**WHAT IS REQUIRED**: Lift out each line of the data that holds "scene".

[BEGIN]

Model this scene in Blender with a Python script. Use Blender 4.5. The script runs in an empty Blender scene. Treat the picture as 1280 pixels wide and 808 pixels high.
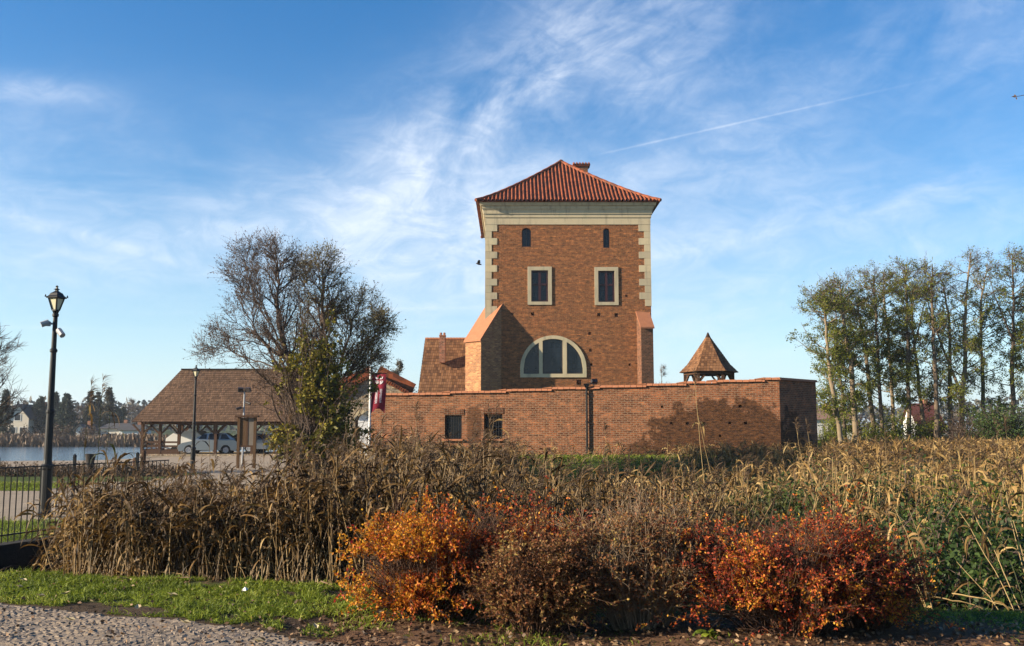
import bpy, math, random
import numpy as np
from mathutils import Vector
from mathutils.geometry import tessellate_polygon

# ------------------------------------------------------------------ camera, sun, sky, exposure
SC = bpy.context.scene
COL = SC.collection
F, PITCH, EYE = 1200.0, math.radians(6.47), 1.65
cam_data = bpy.data.cameras.new('camera'); cam = bpy.data.objects.new('camera', cam_data)
COL.objects.link(cam); SC.camera = cam
cam_data.sensor_width = 36; cam_data.lens = 36 * F / 1280
cam_data.clip_start = .1; cam_data.clip_end = 9000
cam.location = (0, 0, EYE); cam.rotation_euler = (math.pi / 2 + PITCH, 0, 0)

SUN_A, SUN_E = math.radians(75), math.radians(20)       # degrees left of straight behind the camera, elevation
SUN_STRENGTH, SKY_STRENGTH, EXPOSURE = 5.0, .05, 1.38
sun_dir = Vector((-math.sin(SUN_A) * math.cos(SUN_E), -math.cos(SUN_A) * math.cos(SUN_E), math.sin(SUN_E)))
sd = bpy.data.lights.new('sun', 'SUN'); sd.energy = SUN_STRENGTH; sd.angle = math.radians(.5); sd.color = (1, .85, .64)
so = bpy.data.objects.new('sun', sd); COL.objects.link(so)
so.rotation_euler = sun_dir.to_track_quat('Z', 'Y').to_euler(); so.location = sun_dir * 60
SC.view_settings.view_transform = 'Standard'; SC.view_settings.look = 'None'
SC.view_settings.gamma = 1; SC.view_settings.use_curve_mapping = False
SC.view_settings.exposure = EXPOSURE
SC.render.engine = 'CYCLES'
SC.cycles.use_denoising = True
SC.cycles.max_bounces = 5; SC.cycles.diffuse_bounces = 2; SC.cycles.transparent_max_bounces = 6
SC.cycles.sample_clamp_indirect = 4


def at(px, py, Y):
    "world point seen at photograph pixel (px, py) on the plane y = Y"
    cx, cy = (px - 640) / F, -(py - 404) / F
    c, s = math.cos(PITCH), math.sin(PITCH)
    d = Vector((cx, c - cy * s, s + cy * c))
    return Vector((0, 0, EYE)) + d * (Y / d.y)


# ------------------------------------------------------------------ node helpers
class NT:
    def __init__(s, tree): s.t = tree; s.L = tree.links
    def n(s, typ, ins=None, **props):
        nd = s.t.nodes.new(typ)
        for k, v in props.items(): setattr(nd, k, v)
        for k, v in (ins or {}).items(): s.set(nd.inputs[k], v)
        return nd
    def set(s, sock, v):
        if isinstance(v, bpy.types.NodeSocket): s.L.new(v, sock)
        elif isinstance(v, tuple) and len(v) == 3 and sock.type == 'RGBA': sock.default_value = (*v, 1)
        else: sock.default_value = v
    def math(s, op, a, b=0.0, c=None, clamp=False):
        nd = s.n('ShaderNodeMath', {0: a, 1: b}, operation=op, use_clamp=clamp)
        if c is not None: s.set(nd.inputs[2], c)
        return nd.outputs[0]
    def vmath(s, op, a, b=(0, 0, 0)):
        nd = s.n('ShaderNodeVectorMath', {0: a, 1: b}, operation=op)
        return nd.outputs['Value'] if op in ('DOT_PRODUCT', 'LENGTH') else nd.outputs[0]
    def mix(s, f, a, b, mode='MIX'):
        nd = s.n('ShaderNodeMix', data_type='RGBA', blend_type=mode, clamp_factor=True)
        s.set(nd.inputs[0], f); s.set(nd.inputs[6], a); s.set(nd.inputs[7], b)
        return nd.outputs[2]
    def ramp(s, f, stops, interp='LINEAR'):
        nd = s.n('ShaderNodeValToRGB', {0: f}); cr = nd.color_ramp; cr.interpolation = interp
        while len(cr.elements) < len(stops): cr.elements.new(.5)
        for e, (p, c) in zip(cr.elements, stops):
            e.position = p; e.color = (*c, 1) if isinstance(c, tuple) else (c, c, c, 1)
        return nd.outputs[0]
    def noise(s, vec, scale, detail=4, rough=.55, dist=0, out='Fac'):
        nd = s.n('ShaderNodeTexNoise', {'Scale': scale, 'Detail': detail, 'Roughness': rough, 'Distortion': dist})
        if vec is not None: s.set(nd.inputs['Vector'], vec)
        return nd.outputs[out]
    def comb(s, x, y, z=0.0): return s.n('ShaderNodeCombineXYZ', {0: x, 1: y, 2: z}).outputs[0]
    def sep(s, v): return s.n('ShaderNodeSeparateXYZ', {0: v}).outputs
    def maprange(s, v, a, b, c=0.0, d=1.0, typ='SMOOTHSTEP'):
        return s.n('ShaderNodeMapRange', {0: v, 1: a, 2: b, 3: c, 4: d}, interpolation_type=typ).outputs[0]


def new_mat(name, rough=.85, spec=.3, **kw):
    m = bpy.data.materials.new(name); m.use_nodes = True
    t = NT(m.node_tree); b = m.node_tree.nodes['Principled BSDF']
    b.inputs['Roughness'].default_value = rough; b.inputs['Specular IOR Level'].default_value = spec
    for k, v in kw.items(): t.set(b.inputs[k], v)
    return m, t, b


# ------------------------------------------------------------------ sky
def build_world():
    w = bpy.data.worlds.new('World'); SC.world = w; w.use_nodes = True
    t = NT(w.node_tree); bg = w.node_tree.nodes['Background']
    sky = t.n('ShaderNodeTexSky', sky_type='NISHITA', sun_disc=False)
    sky.sun_elevation = SUN_E
    sky.sun_rotation = math.atan2(sun_dir.x, sun_dir.y)
    sky.altitude = 100; sky.air_density = 1.0; sky.dust_density = .5; sky.ozone_density = 1.6
    d = t.n('ShaderNodeTexCoord').outputs['Generated']
    x, y, z = t.sep(d)
    yy = t.math('MAXIMUM', y, .08)
    uv = t.comb(t.math('DIVIDE', x, yy), t.math('DIVIDE', z, yy))
    front = t.maprange(y, .1, .35)
    def g(px, py):
        p = at(px, py, 1.0); return p.x, p.z - EYE
    def streak(p, q, sig, ends=.75):
        (u0, v0), (u1, v1) = g(*p), g(*q)
        L = math.hypot(u1 - u0, v1 - v0); c, s = (u1 - u0) / L, (v1 - v0) / L
        mu, mv = (u0 + u1) / 2, (v0 + v1) / 2
        dlt = t.vmath('SUBTRACT', uv, (mu, mv, 0))
        al = t.vmath('DOT_PRODUCT', dlt, (c, s, 0)); pe = t.vmath('DOT_PRODUCT', dlt, (-s, c, 0))
        e = t.math('ADD', t.math('POWER', t.math('ABSOLUTE', t.math('DIVIDE', pe, sig / F)), 2.0),
                   t.math('POWER', t.math('ABSOLUTE', t.math('DIVIDE', al, L * ends)), 4.0))
        return t.math('EXPONENT', t.math('MULTIPLY', e, -1.0)), al, pe
    def fibres(px, py, qx, qy, fa, fp, seed, lo, hi, det=6):
        (u0, v0), (u1, v1) = g(px, py), g(qx, qy); L = math.hypot(u1 - u0, v1 - v0); c, sn = (u1 - u0) / L, (v1 - v0) / L
        al, pe = t.vmath('DOT_PRODUCT', uv, (c * fa, sn * fa, 0)), t.vmath('DOT_PRODUCT', uv, (-sn * fp, c * fp, 0))
        return t.maprange(t.noise(t.comb(al, pe, seed), 1.0, det, .62, .35), lo, hi)
    n_steep = fibres(450, 260, 860, -40, 5.0, 10.0, 1.3, .28, .80, 9)
    n_flat = fibres(640, 370, 1290, 250, 2.6, 9.0, 2.1, .22, .86)
    n_low = fibres(-40, 240, 560, 290, 2.6, 10.0, 9.9, .24, .84)
    terms = []
    for p, q, sig, ends, amp, nz in (
            ((480, 250), (840, -40), 95, .7, .52, n_steep), ((560, 190), (720, 50), 50, .8, .30, n_steep),
            ((540, 290), (800, 130), 120, .9, .36, n_steep), ((900, 150), (1300, 20), 110, .8, .30, n_steep),
            ((640, 380), (1290, 250), 105, .8, .52, n_flat), ((900, 300), (1300, 195), 18, .8, .34, n_flat),
            ((820, 430), (1300, 330), 60, .8, .30, n_flat), ((740, 230), (960, 150), 60, .9, .30, n_flat),
            ((-40, 100), (110, 122), 18, .8, .34, n_low), ((-40, 215), (620, 270), 90, .8, .48, n_low),
            ((-30, 258), (250, 335), 9, .8, .30, n_low), ((-40, 340), (620, 330), 60, .8, .36, n_low),
            ((300, 390), (640, 384), 2.5, .8, .22, n_low), ((-40, 408), (160, 412), 3, .8, .22, n_low)):
        m, al, pe = streak(p, q, sig, ends)
        terms.append(t.math('MULTIPLY', t.math('MULTIPLY', m, nz), amp))
    m, al, pe = streak((750, 193), (1250, 80), 1.35, .58)       # vapour trail
    (u0, v0), (u1, v1) = g(750, 193), g(1250, 80); L = math.hypot(u1 - u0, v1 - v0)
    fade = t.math('MULTIPLY', t.maprange(al, L * .5, -L * .35), t.maprange(al, -L * .53, -L * .46))
    terms.append(t.math('MULTIPLY', t.math('MULTIPLY', m, fade), .22))
    # thin veil everywhere, thicker towards the horizon
    el = t.math('MAXIMUM', z, 0.0)
    mot = t.noise(t.comb(t.math('MULTIPLY', t.sep(uv)[0], 17.0), t.math('MULTIPLY', t.sep(uv)[1], 30.0), 4.4), 1.0, 6, .65, .8)
    mott = t.maprange(mot, .3, .72, .55, 1.25)
    tot = terms[0]
    for k in terms[1:]: tot = t.math('ADD', tot, k)
    tot = t.math('MINIMUM', t.math('MULTIPLY', tot, mott), .85)
    hor = t.math('EXPONENT', t.math('MULTIPLY', el, -9.0))
    base = t.n('ShaderNodeHueSaturation', {'Saturation': 1.45, 'Value': 1.16, 'Color': sky.outputs[0]}).outputs[0]
    base = t.mix(1.0, base, (.80, 1.10, 1.26), 'MULTIPLY')
    base = t.mix(t.math('MULTIPLY', hor, .88), base, (7.1, 8.1, 9.2))
    col = t.mix(tot, base, (7.9, 8.5, 9.4))
    t.set(bg.inputs[0], col); bg.inputs[1].default_value = SKY_STRENGTH
build_world()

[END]

**EXERCISE RESULT**:
Model this scene in Blender with a Python script. Use Blender 4.5. The script runs in an empty Blender scene. Treat the picture as 1280 pixels wide and 808 pixels high.
SC = bpy.context.scene